Nabożeństwo ma trzy elementy: najpierw śpiewa się pieśń na rozgrzanie (pobudzenie) serca do miłości Jezusa (tzw. pobudka), odsłaniając samą treść rozmyślania; później w śpiewie sama dusza rozważa straszny los Jezusa przechodzącego swój etap męki (tzw. lament duszy); wreszcie towarzyszy się Maryi w jej bólu z powodu tej męki (tzw. rozmowa duszy z Matką Bolesną). Z reguły dochodzi jeszcze kazanie kapłana lub diakona uwypuklające jakiś element odśpiewanego dramatu, by ukazać jego ciągłą żywotność i aktualność dla współczesnego pokolenia. Cały czas uczestnik nabożeństwa czuje się włączony w dramat i atmosferę męki, przechodząc poszczególne jej etapy, już to z Jezusem, już to z Maryją.
Owoce duchowe
Droga krzyżowa i Gorzkie żale stały się w ten sposób niezastąpionymi nabożeństwami wielkopostnymi pozwalającymi wiernym pobudzić ich serca do żalu i nawrócenia oraz do miłosnej wdzięczności za dar odkupienia Chrystusa.

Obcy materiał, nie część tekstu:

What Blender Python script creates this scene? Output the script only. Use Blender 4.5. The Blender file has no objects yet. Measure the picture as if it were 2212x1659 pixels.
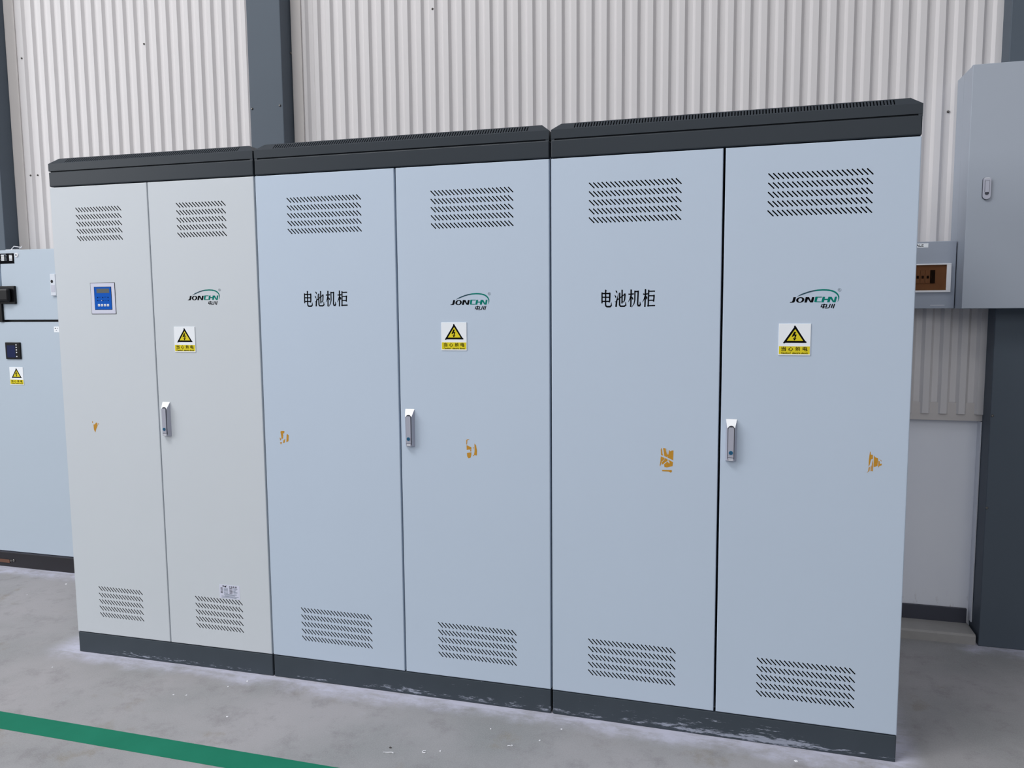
import bpy, bmesh, math, random
from mathutils import Vector, Matrix
random.seed(7)
SC = bpy.context.scene
COL = SC.collection

# ------------------------------------------------------------------ camera
W, H = 2212, 1659
CAM_POS = (2.5492, -2.5009, 1.3872)
F_PX = 1713.96
YAW, PITCH, ROLL = -0.2766, -0.0994, -0.0079
_f = Vector((math.sin(YAW) * math.cos(PITCH), math.cos(YAW) * math.cos(PITCH), math.sin(PITCH)))
_r = Vector((math.cos(YAW), -math.sin(YAW), 0))
_u = _r.cross(_f)
_R = _r * math.cos(ROLL) + _u * math.sin(ROLL)
_U = _u * math.cos(ROLL) - _r * math.sin(ROLL)
cd = bpy.data.cameras.new('camera')
cam = bpy.data.objects.new('camera', cd)
COL.objects.link(cam)
cam.matrix_world = Matrix(((_R.x, _U.x, -_f.x, CAM_POS[0]), (_R.y, _U.y, -_f.y, CAM_POS[1]),
                           (_R.z, _U.z, -_f.z, CAM_POS[2]), (0, 0, 0, 1)))
cd.sensor_fit = 'HORIZONTAL'
cd.sensor_width = 36.0
cd.lens = F_PX / W * 36.0
cd.clip_start = 0.05
SC.camera = cam

# ------------------------------------------------------------------ view, world, lights
SC.view_settings.view_transform = 'Standard'
SC.view_settings.look = 'None'
SC.view_settings.gamma = 1.0
SC.view_settings.use_curve_mapping = False
SC.view_settings.exposure = -1.46
SC.cycles.use_denoising = True
SC.cycles.max_bounces = 8

wd = bpy.data.worlds.new('hall_light')
SC.world = wd
wd.use_nodes = True
bg = wd.node_tree.nodes['Background']
bg.inputs[1].default_value = 1.0
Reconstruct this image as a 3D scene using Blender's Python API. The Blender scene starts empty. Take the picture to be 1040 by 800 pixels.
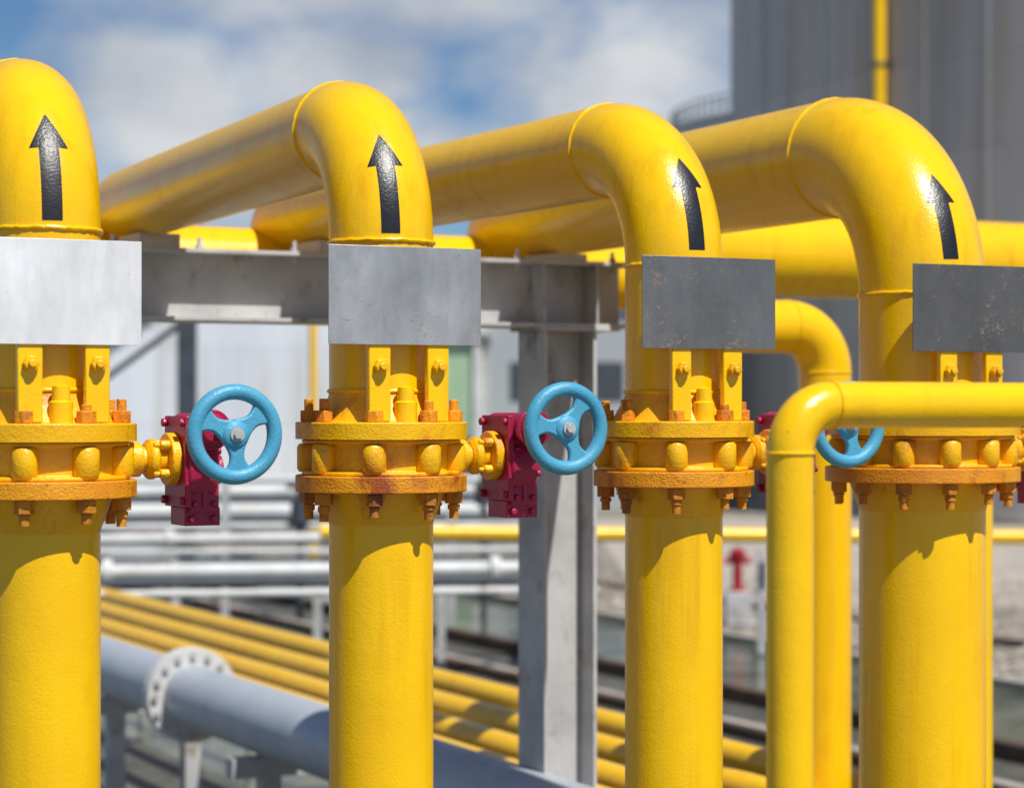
import bpy, math, random, bmesh
from mathutils import Vector, Matrix
random.seed(4)
scene=bpy.context.scene
TH=math.radians(27); CH=3.0
U=Vector((-math.sin(TH),math.cos(TH),0)); V=Vector((math.cos(TH),math.sin(TH),0)); Z=Vector((0,0,1))
def P(u,v,z): return U*u+V*v+Z*(CH+z)     # z relative to camera height

# ------------------------------------------------------------ materials
def newmat(name):
    m=bpy.data.materials.new(name); m.use_nodes=True
    nt=m.node_tree; b=nt.nodes['Principled BSDF']
    return m,nt,b
def N(nt,t,**kw):
    n=nt.nodes.new(t)
    for k,v in kw.items():
        if k in n.inputs.keys(): n.inputs[k].default_value=v
        else: setattr(n,k,v)
    return n
def noise(nt,scale,detail=4,rough=.55,stretch=None,coord='Object'):
    tc=nt.nodes.new('ShaderNodeTexCoord'); mp=nt.nodes.new('ShaderNodeMapping')
    if stretch: mp.inputs['Scale'].default_value=stretch
    nt.links.new(tc.outputs[coord],mp.inputs['Vector'])
    n=N(nt,'ShaderNodeTexNoise',Scale=scale,Detail=detail,Roughness=rough)
    nt.links.new(mp.outputs[0],n.inputs['Vector']); return n
def ramp(nt,src,a,b,ca=(0,0,0,1),cb=(1,1,1,1)):
    r=nt.nodes.new('ShaderNodeValToRGB'); r.color_ramp.elements[0].position=a; r.color_ramp.elements[1].position=b
    r.color_ramp.elements[0].color=ca; r.color_ramp.elements[1].color=cb
    nt.links.new(src,r.inputs[0]); return r.outputs[0]
def mix(nt,fac,c1,c2,mode='MIX'):
    m=nt.nodes.new('ShaderNodeMix'); m.data_type='RGBA'; m.blend_type=mode
    for s,v in ((m.inputs[0],fac),(m.inputs[6],c1),(m.inputs[7],c2)):
        if isinstance(v,bpy.types.NodeSocket): nt.links.new(v,s)
        elif isinstance(v,(int,float)): s.default_value=v
        else: s.default_value=(*v,1)
    return m.outputs[2]
def bump(nt,b,src,strength,dist,prev=None):
    n=nt.nodes.new('ShaderNodeBump'); n.inputs['Strength'].default_value=strength; n.inputs['Distance'].default_value=dist
    nt.links.new(src,n.inputs['Height'])
    if prev: nt.links.new(prev,n.inputs['Normal'])
    nt.links.new(n.outputs[0],b.inputs['Normal']); return n.outputs[0]

def paint(name,c1,c2,rough=.3,rust=0.0,rustcol=(.33,.09,.015),chip=(.2,.06,.02),bs=.25,chipt=.70,streak=None):
    m,nt,b=newmat(name)
    n1=noise(nt,3.0,5); col=mix(nt,ramp(nt,n1.outputs[0],.35,.7),c1,c2)
    if streak:
        ns=noise(nt,18,4,.6,stretch=(1,1,.06)); nm=noise(nt,2.3,2)
        ff=mix(nt,1.0,ramp(nt,ns.outputs[0],.50,.72,(0,0,0,1),(.6,.6,.6,1)),ramp(nt,nm.outputs[0],.42,.6),'MULTIPLY')
        col=mix(nt,ff,col,streak)
    if rust>0:
        n2=noise(nt,16,6,.7,stretch=(1,1,.55)); n4=noise(nt,4,2)
        a=mix(nt,.5,n2.outputs[0],n4.outputs[0])
        col=mix(nt,ramp(nt,a,.60-.16*rust,.72-.16*rust),col,rustcol)
    n3=noise(nt,75,4,.75)
    col=mix(nt,ramp(nt,n3.outputs[0],chipt,chipt+.04),col,chip)
    nt.links.new(col,b.inputs['Base Color'])
    rr=ramp(nt,n1.outputs[0],.3,.7,(rough*.8,)*3+(1,),(rough*1.35,)*3+(1,)); nt.links.new(rr,b.inputs['Roughness'])
    nb=noise(nt,130,2,.6); p=bump(nt,b,nb.outputs[0],bs,.004)
    nb2=noise(nt,14,3,.5); bump(nt,b,nb2.outputs[0],bs*.5,.01,p)
    return m
yellow=paint('yellow_paint',(.95,.570,.0005),(.90,.510,.0005),.22,0,bs=.28,chip=(.50,.19,.006),chipt=.685,streak=(.70,.33,.002))
yellow_r=paint('yellow_paint_weathered',(.92,.51,.001),(.83,.41,.002),.34,.32,rustcol=(.55,.17,.010),bs=.6,chip=(.38,.11,.01),chipt=.65)
rusty=paint('rust_stained_paint',(.82,.35,.003),(.68,.21,.006),.5,.60,rustcol=(.36,.075,.010),bs=.9,chip=(.16,.04,.012),chipt=.64)
boltm=paint('bolt_rust',(.70,.28,.006),(.42,.12,.012),.55,.66,rustcol=(.19,.052,.018),bs=.9,chip=(.10,.03,.01),chipt=.62)
blue=paint('blue_paint',(.055,.31,.49),(.085,.37,.54),.38,.0,chip=(.35,.42,.44),bs=.5,chipt=.68)
maroon=paint('maroon_paint',(.42,.010,.075),(.31,.008,.05),.34,.0,chip=(.15,.03,.03),bs=.5)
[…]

Jeśli uważasz, że te formy są zbyt proste i naiwne (choć jest w tym trochę prawdy, stosują one bowiem staropolski archaiczny język i odzwierciedlają mentalność ludową), to jednak poza szybko przemijalnymi klatkami filmu czy przedstawieniem teatralnym na ten temat (np. Pasja M. Gibsona), nie ma dziś lepszych form przeżywania Męki Pańskiej i przygotowania się do przeżywania świąt wielkanocnych. Ponadto film i teatr nie jest nabożeństwem dającym moc żywszego uczestnictwa, jest to raczej show, w którym czujemy siκ biernymi odbiorcami. Wspomniane nabożeństwa wielkopostne są częstsze (w każdy piątek i niedzielę) i mają miejsce w Kościele, co daje im dodatkowy atut powagi, skupienia i modlitwy. Trudno dziś w naszej dobie znaleźć skuteczniejsze formy przygotowania do świąt wielkanocnych.